* start Given information *

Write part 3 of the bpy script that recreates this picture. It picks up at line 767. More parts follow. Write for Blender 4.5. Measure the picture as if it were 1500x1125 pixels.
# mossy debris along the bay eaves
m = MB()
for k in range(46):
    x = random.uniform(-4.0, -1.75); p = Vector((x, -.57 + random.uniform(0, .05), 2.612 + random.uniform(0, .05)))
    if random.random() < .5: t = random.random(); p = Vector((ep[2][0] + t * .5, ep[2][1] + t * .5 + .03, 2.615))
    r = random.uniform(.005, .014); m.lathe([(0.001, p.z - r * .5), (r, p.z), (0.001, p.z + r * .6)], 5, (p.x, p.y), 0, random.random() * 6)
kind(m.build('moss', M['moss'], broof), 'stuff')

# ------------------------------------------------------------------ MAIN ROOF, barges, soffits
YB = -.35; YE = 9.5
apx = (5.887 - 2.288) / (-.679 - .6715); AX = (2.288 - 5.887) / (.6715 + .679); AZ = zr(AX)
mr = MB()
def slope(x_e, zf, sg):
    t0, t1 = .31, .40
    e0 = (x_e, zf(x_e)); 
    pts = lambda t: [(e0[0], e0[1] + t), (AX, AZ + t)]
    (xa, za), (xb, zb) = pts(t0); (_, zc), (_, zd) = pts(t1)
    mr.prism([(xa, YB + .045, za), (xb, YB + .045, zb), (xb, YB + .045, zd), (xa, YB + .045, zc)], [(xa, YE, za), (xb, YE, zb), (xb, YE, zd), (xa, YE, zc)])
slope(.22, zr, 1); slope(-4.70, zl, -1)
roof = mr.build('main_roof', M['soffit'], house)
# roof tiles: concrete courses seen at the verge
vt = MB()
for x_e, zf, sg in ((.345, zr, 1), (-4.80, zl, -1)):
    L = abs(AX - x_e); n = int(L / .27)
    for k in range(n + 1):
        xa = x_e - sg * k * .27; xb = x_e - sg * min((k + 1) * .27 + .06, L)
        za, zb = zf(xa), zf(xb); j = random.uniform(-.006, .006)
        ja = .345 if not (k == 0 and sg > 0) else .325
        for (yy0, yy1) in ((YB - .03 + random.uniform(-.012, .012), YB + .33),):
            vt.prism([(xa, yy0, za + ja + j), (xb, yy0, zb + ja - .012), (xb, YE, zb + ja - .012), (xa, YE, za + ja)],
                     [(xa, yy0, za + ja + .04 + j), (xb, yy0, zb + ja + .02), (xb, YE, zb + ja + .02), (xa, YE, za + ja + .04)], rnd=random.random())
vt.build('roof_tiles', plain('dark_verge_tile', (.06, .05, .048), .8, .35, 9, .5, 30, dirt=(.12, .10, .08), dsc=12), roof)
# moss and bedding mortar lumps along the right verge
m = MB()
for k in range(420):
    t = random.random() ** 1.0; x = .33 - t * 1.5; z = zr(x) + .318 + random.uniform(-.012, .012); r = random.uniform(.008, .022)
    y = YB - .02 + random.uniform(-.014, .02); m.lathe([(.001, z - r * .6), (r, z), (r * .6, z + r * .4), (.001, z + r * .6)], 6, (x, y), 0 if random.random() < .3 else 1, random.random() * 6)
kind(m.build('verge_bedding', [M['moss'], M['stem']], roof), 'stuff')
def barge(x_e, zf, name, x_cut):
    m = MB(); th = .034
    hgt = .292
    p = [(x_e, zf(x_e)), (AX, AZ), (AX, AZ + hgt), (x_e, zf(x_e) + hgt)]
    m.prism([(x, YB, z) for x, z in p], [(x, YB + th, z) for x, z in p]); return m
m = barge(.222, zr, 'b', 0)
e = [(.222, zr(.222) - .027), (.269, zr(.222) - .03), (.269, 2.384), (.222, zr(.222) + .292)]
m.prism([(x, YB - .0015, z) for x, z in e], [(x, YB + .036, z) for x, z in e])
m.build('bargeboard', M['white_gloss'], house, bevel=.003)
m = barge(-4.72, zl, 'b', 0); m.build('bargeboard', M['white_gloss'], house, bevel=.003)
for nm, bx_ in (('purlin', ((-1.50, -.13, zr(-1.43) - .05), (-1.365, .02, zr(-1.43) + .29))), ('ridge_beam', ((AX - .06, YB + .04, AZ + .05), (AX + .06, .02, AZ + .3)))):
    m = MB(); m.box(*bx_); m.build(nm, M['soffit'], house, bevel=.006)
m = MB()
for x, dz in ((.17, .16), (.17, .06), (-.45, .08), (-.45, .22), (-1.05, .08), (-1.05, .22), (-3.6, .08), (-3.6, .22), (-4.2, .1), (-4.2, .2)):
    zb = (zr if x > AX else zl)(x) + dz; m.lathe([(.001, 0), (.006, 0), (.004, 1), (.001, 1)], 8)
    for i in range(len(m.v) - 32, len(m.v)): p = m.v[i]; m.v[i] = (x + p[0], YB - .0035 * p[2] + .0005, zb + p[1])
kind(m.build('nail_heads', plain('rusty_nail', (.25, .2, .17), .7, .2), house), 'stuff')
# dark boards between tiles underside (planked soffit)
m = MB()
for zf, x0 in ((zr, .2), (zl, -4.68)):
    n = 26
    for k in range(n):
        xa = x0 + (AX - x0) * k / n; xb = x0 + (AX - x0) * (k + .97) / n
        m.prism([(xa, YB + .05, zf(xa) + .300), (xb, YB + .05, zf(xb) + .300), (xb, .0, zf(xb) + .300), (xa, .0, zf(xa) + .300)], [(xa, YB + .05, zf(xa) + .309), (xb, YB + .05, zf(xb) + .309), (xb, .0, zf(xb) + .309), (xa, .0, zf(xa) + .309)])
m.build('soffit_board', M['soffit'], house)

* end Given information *

• Written problem:
Lines from the beginning of the data above through the line containing "kind(m.build('moss', M['moss'], broof), 'stuff')" are to be returned exactly, and no others.

• The output:
Write part 3 of the bpy script that recreates this picture. It picks up at line 767. More parts follow. Write for Blender 4.5. Measure the picture as if it were 1500x1125 pixels.
# mossy debris along the bay eaves
m = MB()
for k in range(46):
    x = random.uniform(-4.0, -1.75); p = Vector((x, -.57 + random.uniform(0, .05), 2.612 + random.uniform(0, .05)))
    if random.random() < .5: t = random.random(); p = Vector((ep[2][0] + t * .5, ep[2][1] + t * .5 + .03, 2.615))
    r = random.uniform(.005, .014); m.lathe([(0.001, p.z - r * .5), (r, p.z), (0.001, p.z + r * .6)], 5, (p.x, p.y), 0, random.random() * 6)
kind(m.build('moss', M['moss'], broof), 'stuff')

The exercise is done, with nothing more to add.